[start Available data]
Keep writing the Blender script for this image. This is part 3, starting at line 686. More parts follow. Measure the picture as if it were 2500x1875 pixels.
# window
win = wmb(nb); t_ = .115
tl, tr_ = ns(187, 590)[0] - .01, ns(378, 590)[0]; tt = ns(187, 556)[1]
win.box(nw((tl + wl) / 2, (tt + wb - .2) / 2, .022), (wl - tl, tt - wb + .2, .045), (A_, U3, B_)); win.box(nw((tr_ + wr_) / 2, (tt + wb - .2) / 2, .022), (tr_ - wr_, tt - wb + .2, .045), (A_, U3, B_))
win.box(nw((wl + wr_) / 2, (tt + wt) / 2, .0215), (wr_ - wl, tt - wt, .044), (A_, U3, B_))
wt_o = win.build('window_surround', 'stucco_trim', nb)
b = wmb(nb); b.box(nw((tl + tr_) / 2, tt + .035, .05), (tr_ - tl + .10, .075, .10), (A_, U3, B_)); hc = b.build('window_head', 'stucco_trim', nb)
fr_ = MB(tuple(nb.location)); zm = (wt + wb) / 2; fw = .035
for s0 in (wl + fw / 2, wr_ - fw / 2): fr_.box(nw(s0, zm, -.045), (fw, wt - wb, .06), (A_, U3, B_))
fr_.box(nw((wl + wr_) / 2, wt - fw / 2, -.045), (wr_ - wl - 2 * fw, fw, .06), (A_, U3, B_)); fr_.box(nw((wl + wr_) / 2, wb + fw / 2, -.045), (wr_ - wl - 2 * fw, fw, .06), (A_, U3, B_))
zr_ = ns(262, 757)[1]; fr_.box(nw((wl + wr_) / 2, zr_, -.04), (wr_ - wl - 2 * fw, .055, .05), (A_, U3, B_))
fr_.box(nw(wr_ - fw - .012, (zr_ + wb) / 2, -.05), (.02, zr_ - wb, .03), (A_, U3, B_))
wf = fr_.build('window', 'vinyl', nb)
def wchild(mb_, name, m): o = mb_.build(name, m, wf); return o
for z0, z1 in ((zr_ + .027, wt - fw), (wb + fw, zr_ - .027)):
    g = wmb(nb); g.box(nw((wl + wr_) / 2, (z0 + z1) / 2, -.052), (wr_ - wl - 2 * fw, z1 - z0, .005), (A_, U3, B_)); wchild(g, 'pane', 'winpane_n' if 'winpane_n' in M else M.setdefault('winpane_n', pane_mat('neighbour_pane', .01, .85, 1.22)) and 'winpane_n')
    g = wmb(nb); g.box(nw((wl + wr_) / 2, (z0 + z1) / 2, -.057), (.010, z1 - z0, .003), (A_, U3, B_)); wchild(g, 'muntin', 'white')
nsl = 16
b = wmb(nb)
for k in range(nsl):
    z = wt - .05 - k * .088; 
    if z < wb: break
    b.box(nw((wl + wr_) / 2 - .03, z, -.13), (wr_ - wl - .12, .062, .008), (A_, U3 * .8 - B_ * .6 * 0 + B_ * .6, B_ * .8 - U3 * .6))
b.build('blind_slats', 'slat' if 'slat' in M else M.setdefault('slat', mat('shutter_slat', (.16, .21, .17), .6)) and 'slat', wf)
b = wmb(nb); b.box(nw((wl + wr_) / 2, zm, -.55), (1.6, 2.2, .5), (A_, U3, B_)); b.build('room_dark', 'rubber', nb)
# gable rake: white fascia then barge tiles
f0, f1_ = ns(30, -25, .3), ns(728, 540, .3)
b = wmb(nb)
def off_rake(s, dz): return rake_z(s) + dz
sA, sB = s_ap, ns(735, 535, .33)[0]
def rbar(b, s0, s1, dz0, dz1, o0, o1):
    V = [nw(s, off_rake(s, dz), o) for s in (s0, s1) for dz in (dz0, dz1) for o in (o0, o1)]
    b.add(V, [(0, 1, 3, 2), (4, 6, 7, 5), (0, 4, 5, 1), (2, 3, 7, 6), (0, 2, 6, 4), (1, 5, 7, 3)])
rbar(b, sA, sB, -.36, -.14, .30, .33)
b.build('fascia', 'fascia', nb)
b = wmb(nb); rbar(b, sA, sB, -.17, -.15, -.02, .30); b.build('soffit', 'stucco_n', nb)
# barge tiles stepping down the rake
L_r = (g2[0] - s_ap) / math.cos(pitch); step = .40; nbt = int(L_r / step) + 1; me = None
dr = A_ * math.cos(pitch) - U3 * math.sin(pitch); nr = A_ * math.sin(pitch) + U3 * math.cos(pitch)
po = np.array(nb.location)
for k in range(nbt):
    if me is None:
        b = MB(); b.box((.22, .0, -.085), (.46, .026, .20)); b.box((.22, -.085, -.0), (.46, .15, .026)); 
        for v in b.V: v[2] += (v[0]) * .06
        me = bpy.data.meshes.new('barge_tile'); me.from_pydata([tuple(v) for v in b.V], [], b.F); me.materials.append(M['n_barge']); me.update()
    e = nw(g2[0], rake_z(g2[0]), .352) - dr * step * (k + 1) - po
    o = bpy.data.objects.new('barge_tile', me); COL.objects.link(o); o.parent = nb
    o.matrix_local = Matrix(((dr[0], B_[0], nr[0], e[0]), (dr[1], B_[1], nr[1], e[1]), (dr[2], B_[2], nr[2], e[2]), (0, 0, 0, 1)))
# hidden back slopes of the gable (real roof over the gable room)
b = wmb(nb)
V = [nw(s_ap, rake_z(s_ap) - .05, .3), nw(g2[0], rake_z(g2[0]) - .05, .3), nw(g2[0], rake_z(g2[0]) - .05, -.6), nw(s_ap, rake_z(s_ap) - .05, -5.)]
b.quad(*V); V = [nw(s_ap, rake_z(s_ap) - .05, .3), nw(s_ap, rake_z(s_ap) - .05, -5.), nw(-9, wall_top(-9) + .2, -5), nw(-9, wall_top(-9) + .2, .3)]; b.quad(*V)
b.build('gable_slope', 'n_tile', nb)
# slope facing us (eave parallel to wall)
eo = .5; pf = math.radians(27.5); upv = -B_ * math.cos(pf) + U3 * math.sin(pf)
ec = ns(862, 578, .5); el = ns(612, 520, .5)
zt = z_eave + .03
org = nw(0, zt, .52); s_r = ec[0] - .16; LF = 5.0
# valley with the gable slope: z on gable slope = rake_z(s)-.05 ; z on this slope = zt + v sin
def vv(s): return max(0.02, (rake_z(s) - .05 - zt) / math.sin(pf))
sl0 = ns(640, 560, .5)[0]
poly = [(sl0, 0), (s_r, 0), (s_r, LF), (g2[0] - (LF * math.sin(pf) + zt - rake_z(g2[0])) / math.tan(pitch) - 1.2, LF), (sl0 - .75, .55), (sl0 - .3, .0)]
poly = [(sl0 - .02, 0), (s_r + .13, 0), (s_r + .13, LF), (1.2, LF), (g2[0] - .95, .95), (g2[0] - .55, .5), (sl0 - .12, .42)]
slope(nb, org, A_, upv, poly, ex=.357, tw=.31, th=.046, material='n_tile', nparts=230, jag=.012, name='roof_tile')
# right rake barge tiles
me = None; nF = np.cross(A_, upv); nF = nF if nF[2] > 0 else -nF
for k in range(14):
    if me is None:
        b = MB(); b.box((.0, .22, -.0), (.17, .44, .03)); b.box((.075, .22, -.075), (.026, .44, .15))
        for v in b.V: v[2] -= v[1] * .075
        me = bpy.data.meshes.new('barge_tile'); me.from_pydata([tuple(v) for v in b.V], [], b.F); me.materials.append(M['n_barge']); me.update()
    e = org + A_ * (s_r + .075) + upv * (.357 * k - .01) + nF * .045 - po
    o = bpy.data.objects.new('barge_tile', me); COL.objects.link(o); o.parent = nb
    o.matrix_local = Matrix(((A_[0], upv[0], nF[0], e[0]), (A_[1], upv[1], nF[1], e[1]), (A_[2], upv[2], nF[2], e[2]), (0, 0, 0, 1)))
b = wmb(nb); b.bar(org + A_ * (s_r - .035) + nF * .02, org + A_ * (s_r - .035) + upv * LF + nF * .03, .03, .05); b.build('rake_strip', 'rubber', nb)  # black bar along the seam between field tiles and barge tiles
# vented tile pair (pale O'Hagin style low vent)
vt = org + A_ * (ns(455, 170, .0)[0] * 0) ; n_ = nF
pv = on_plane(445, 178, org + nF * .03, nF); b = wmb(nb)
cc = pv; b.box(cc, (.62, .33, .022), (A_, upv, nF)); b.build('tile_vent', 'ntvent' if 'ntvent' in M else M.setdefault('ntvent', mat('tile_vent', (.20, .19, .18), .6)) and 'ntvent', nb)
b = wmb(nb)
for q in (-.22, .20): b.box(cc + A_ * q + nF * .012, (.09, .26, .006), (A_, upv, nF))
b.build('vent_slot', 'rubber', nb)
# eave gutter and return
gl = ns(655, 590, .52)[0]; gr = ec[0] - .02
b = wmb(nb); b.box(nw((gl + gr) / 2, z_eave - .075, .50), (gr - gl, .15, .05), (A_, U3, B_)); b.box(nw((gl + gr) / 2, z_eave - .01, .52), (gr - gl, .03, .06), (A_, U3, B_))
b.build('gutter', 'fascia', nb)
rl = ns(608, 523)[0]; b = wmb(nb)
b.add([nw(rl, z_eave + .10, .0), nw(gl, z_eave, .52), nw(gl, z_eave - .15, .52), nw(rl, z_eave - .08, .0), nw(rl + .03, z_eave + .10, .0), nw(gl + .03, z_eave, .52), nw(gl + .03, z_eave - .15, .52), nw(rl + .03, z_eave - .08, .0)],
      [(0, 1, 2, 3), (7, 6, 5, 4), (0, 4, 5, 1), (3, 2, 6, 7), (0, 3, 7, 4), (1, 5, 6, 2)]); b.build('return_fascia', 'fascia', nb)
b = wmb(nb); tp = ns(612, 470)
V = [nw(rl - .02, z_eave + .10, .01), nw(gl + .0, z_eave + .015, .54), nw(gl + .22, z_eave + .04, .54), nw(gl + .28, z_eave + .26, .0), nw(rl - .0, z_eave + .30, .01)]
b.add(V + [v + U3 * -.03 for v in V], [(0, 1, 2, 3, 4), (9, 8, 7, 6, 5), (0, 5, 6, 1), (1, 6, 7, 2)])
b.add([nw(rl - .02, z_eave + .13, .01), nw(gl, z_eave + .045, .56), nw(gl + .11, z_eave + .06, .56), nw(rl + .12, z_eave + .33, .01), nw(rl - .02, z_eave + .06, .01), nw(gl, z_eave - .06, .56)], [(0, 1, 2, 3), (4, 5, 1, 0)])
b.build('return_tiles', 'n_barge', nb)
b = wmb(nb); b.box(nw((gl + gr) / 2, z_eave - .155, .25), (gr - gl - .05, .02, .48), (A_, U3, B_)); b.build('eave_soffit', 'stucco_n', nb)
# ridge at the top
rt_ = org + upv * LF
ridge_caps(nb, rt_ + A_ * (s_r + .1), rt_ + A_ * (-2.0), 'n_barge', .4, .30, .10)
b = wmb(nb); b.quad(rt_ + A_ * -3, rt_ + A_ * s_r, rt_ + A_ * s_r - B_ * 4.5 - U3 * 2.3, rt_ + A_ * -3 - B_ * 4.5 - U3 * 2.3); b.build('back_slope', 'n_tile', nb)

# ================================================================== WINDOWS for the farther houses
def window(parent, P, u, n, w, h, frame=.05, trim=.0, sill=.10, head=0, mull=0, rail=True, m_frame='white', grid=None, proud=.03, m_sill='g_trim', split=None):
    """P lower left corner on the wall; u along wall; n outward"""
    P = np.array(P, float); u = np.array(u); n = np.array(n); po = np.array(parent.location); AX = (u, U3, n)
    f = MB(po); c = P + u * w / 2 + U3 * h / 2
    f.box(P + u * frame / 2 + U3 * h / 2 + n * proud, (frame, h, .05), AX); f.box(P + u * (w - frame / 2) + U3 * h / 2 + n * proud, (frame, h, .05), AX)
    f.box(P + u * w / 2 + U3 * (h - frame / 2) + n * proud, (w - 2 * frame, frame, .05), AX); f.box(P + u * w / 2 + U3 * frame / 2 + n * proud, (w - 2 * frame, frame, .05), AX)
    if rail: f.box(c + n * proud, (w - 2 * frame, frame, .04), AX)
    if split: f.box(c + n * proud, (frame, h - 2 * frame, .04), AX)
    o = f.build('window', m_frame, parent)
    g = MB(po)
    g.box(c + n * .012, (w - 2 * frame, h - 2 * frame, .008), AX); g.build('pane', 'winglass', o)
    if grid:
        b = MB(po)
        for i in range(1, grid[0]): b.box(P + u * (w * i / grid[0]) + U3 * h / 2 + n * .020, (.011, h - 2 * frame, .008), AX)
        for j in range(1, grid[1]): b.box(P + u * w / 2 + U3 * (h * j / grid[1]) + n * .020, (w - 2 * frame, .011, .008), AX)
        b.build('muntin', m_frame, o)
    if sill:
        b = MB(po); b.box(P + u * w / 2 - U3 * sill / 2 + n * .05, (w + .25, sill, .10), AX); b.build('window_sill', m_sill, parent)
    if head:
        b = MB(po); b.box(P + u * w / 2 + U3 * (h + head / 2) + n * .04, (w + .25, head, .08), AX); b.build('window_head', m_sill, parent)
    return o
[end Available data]
Description of the task
Copy out every line holding the string "rubber".

Written solution
b = wmb(nb); b.box(nw((wl + wr_) / 2, zm, -.55), (1.6, 2.2, .5), (A_, U3, B_)); b.build('room_dark', 'rubber', nb)
b = wmb(nb); b.bar(org + A_ * (s_r - .035) + nF * .02, org + A_ * (s_r - .035) + upv * LF + nF * .03, .03, .05); b.build('rake_strip', 'rubber', nb)  # black bar along the seam between field tiles and barge tiles
b.build('vent_slot', 'rubber', nb)